Saturday, December 20, 2014

Illinois Car Insurance




Illinois Car Insurance: Useful

Information for Drivers Before Buying

Car Insurance

Every state has its own particular guidelines regarding car insurance.
The specific insurance requirements for Illinois can be obtained from
the Illinois Department of Financial and Professional Regulation
Division of Insurance in Springfield 217 782-4515 or Chicago 312
814-2420. Consumers can also obtain information by visiting IL Dept. of
Insurance website at http://insurance.illinois.gov.
 
The average car insurance premium rate in Illinois is around $1,204.
Illinois follows a tort system. This type of liability policy means that
someone must be held responsible for the accident and that person and
his insurance company must pay for all the damages to the victim and his
vehicle. The specifications of a tort system vary from state to state.
 
Illinois requires its drivers to possess uninsured or underinsured
insurance because not all states require their motorists to have
liability insurance. It is obvious that at some point there will be
uninsured drivers on Illinois roads. Uninsured and underinsured motorist
coverage provides bodily injury and vehicle damages suffered by the
insured in case the driver responsible for the accident does not possess
liability coverage or if his coverage is not enough to pay for the
compensation.
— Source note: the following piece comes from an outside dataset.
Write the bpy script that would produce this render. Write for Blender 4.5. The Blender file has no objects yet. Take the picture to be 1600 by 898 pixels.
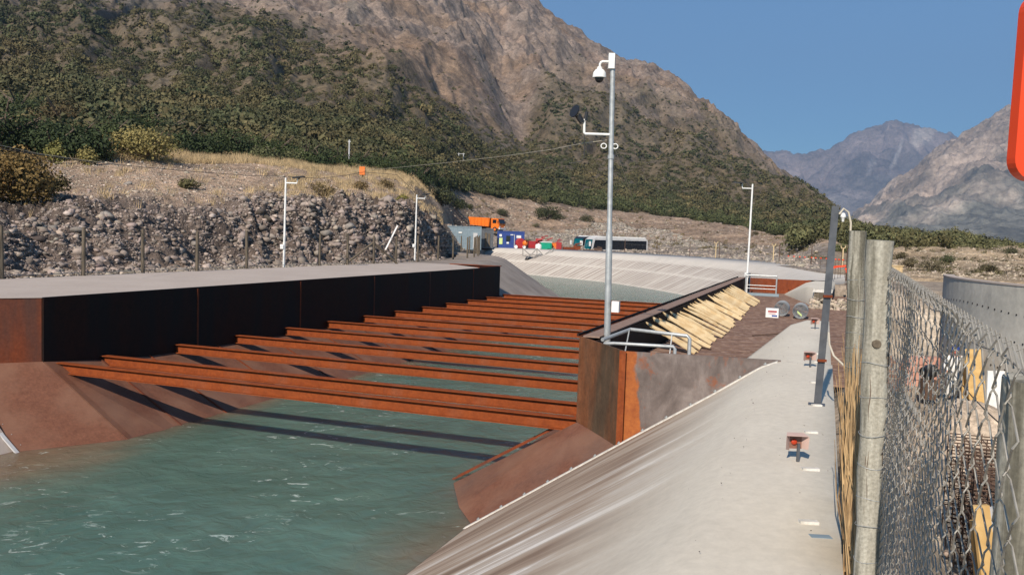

It also pays for damages suffered as a result of a hit and
run.
 
The state law requires minimum motorist coverage of $20,000 per person
and up to $40,000 per accident to protect you against damages caused by
an uninsured or underinsured driver. This is only for injuries. The
property damage liability coverage should be a minimum of $15,000.
This coverage is referred to as 20/40/15 coverage with 20/40 UM limits.
 
Illinois law requires you to provide Proof of Financial Responsibility
on random selection of your vehicle. If you fail to return the
questionnaire or found not to have insurance, your license could be
suspended.
If you have been found guilty of traffic violations then it is better to
keep an SR-22 form issued by your insurance company as a proof of
future financial responsibility.
Though not mandated by the state, a car lender may require that a car
still possessing a lien obtain comprehensive and collision coverage.
This way, if the vehicle is damaged in an accident and its driver is
responsible, then it can be repaired. If the cost of the repair is
greater than the value of the car, it will be declared as “totaled” and
the cash value of the car will be compensated to the owner.
Insurance rates change every few years. Even in the state of Illinois,
the rates have not remained constant. The current average car insurance
rate of 2009 is 8% higher than that of 2008.